The Chapel, with vaulted ceiling artwork, From Darkness to Light, dating from 1988. The ashes of Archbishop Parker, who served as first Archbishop to Elizabeth I are buried here, the only internment at Lambeth Palace.
Also dating back to the thirteenth century is Lollard’s Tower, which bears one of most poignant features of Lambeth Palace. An empty niche on the riverside wall once held a statue of St Thomas of Canterbury, which used to be saluted by Thames watermen as they passed, until Henry VIII ordered it to be removed. Lollard’s Tower once housed a prison. Seven iron rings remain anchored to the wall, and prisoners’ graffiti can be found there. The tower was largely gutted in the Blitz, as were other buildings at Lambeth Palace.
In the seventeenth century, Archbishop Laud invested in modernization of the private chapel of the Archbishop by funding a programme to include a new pulpit and altar table, a richly carved screen and pews. Sadly, the stained glass windows he commissioned ran afoul of the Puritans, who smashed every one. Laud’s High Church policy reflected in sermons, likely from that new pulpit, did not impress the Parliamentarians; like his king, he made the trip to the block. A Second World War incendiary device put paid to the glass again, and the ceiling was destroyed at the same time. Scorch marks can still be detected on the marble floor.
The south front of Lambeth Palace, with crenellated towers guarding the main entrance, is forbidding, even stark in style, but the influence of Westminster and St Alban’s abbeys can be seen in the intricate ornamental work.
The Great Hall houses much of Lambeth Palace’s library. It is red brick with stone quoins, entablatures, battlements, capping and window tracery, and has been reconstructed and revamped several times. In Tudor times, Archbishop Warham received the theologian Erasmus and painter Holbein here, and Henry VIII enjoyed Cranmer’s largesse here. A century later, with the Crown in disgrace, a certain Parliamentarian Colonel Scott ordered the hall’s demolition, putting valuable building materials up for public auction, and using what remained for billeting Roundheads. Not until 1660 would Archbishop Juxon, who had seen Charles I on his way to the block, restore the hall, insisting on a replication of its original medieval style. Despite Juxon’s enthusiasm and efforts, the hall went all but unused for decades until the nineteenth century. Neglected and grubby, it became part of Edward Blore’s restoration programme, the architect giving it a new lease of life as the library. The Great Hall’s hammerbeam roof was another casualty of the Blitz. In the post-war restoration programme, Archbishop Juxon’s design was copied.
The Blue Dining Room.
Another part of Lambeth Palace destroyed by Second World War bombing was the State Drawing Room, rebuilt in plain style during the 1950s. It would not be until 1998, when Archbishop Carey’s wife refurbished the room, that it took on its old splendour, seen in the ceiling’s moulded plaster work designed in the style of 1828 plans. Guarding the fireplace is a portrait of King Charles I in garter robes, possibly the work of Van Dyke. A second portrait is believed to depict Henry Frederick, Prince of Wales, who died from typhoid fever in 1612.

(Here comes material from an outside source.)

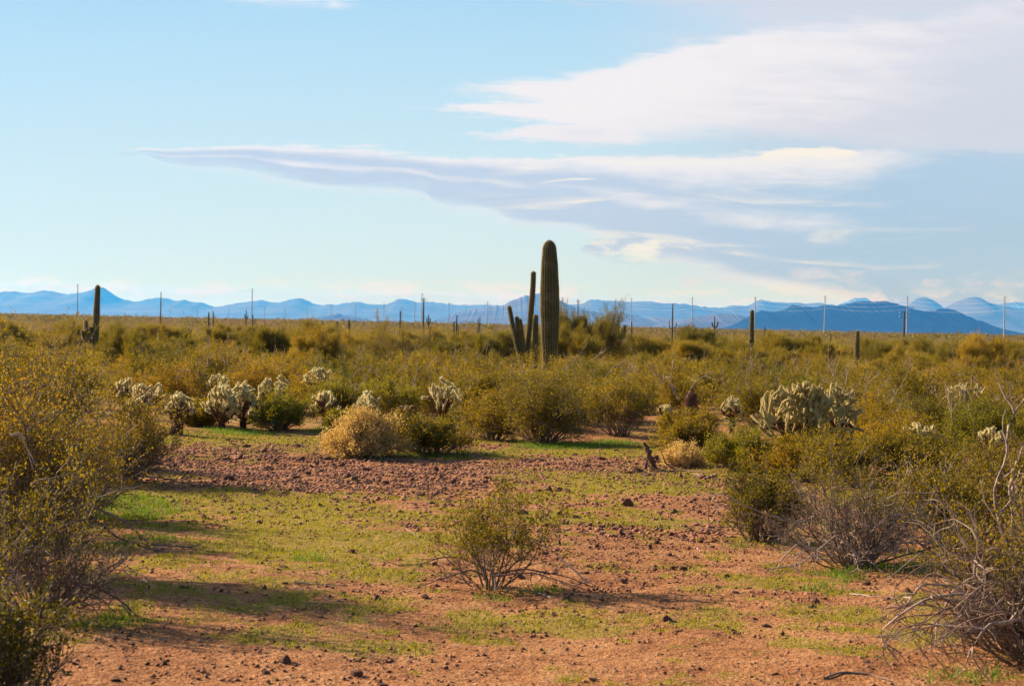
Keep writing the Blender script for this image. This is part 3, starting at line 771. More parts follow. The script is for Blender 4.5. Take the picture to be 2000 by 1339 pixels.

Morton’s Tower is a red brick castellated Tudor gatehouse, which serves as the entrance to the modern palace. It was built close to 1490 by Cardinal John Morton, who lived in the tower briefly. On the ground floor of the south battlement tower is another small cell used for sixteenth-century incarceration. When a young Thomas More joined the Lambeth Palace staff as a page aged twelve, he is believed to have lived in this tower. As a man, Sir Thomas More was summoned to the Guard Room at Lambeth by Thomas Cromwell to swear the Oath of Supremacy declaring Henry VIII head of the Church of England, which he declined, leading to his execution.